Sweet Home Chicago? Rethinking Blues Literature

 

MLA 2019

Chicago, IL   3 January – 6 January 2019

 

What is the current state of Blues Literature? It has been well over thirty years since Houston Baker Jr.’s Blues, Ideology, and Afro-American Literature: A Vernacular Theory (1984) put blues back on the critical map. Much has changed since then. Even with innovative interventions in the field (Davis, Bolden, Gussow, McGinley), blues literature has fallen out of vogue within academic circles. This panel seeks to rethink blues literature's critical value.

With the turn to “post blackness,” where individual expression no longer constitutes the voice of the community, the blues are quickly losing their power to, as Larry Neal put it, “reach way down into the maw of the individual and collective experience.” They become, to paraphrase Kenneth Warren’s argument concerning the change in African American identity, either history or memory. Is Blues literature a genre of writing that once held prominence but no longer holds any cultural weight, or a part of a cultural past that still informs the literature produced today? What do the blues offer the current state of African American literature?

Expanding our conception of the genre further, there are myriad blues novels, poems, and plays written by non-African American authors. These additions to blues literature provide cultural variations on the blues as well as meditations on black experience in the US and across the Atlantic basin. For example, Spokane/Coeur D’Alene Sherman Alexie’s Reservation Blues (1995), Ojibway Richard Wagamese’s Keeper n’ Me (1994), Ojibway Drew Hayden Taylor’s blues plays, Chinese-American Bill Cheng’s Southern Cross the Dog (2013), African Canadian Esi Edugyan’s Half-Blood Blues (2011), and the poetry and fiction of Africadian (African Acadian Canadian) George Elliott Clarke add to an evolving blues literature. How do we account for these voices too?

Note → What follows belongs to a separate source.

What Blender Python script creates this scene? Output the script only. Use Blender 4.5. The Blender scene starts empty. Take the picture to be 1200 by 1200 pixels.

This panel seeks papers that provide new and dynamic ways of conceiving how we recognize, discuss, and analyze blues literature. Drawing from the disciplinary changes in the humanities, how does blues literature attest to critical race theory, regional studies, transnationalism, post-colonial studies, music studies, activism, and popular culture? Successful papers will consider some of the following: the current state of Blues Literature; its (continuing) disciplinary value; the literature’s function as cultural memory/history; the blues’ ability to express cultural experiences beyond the US and black experience; and the future of the literature as a whole.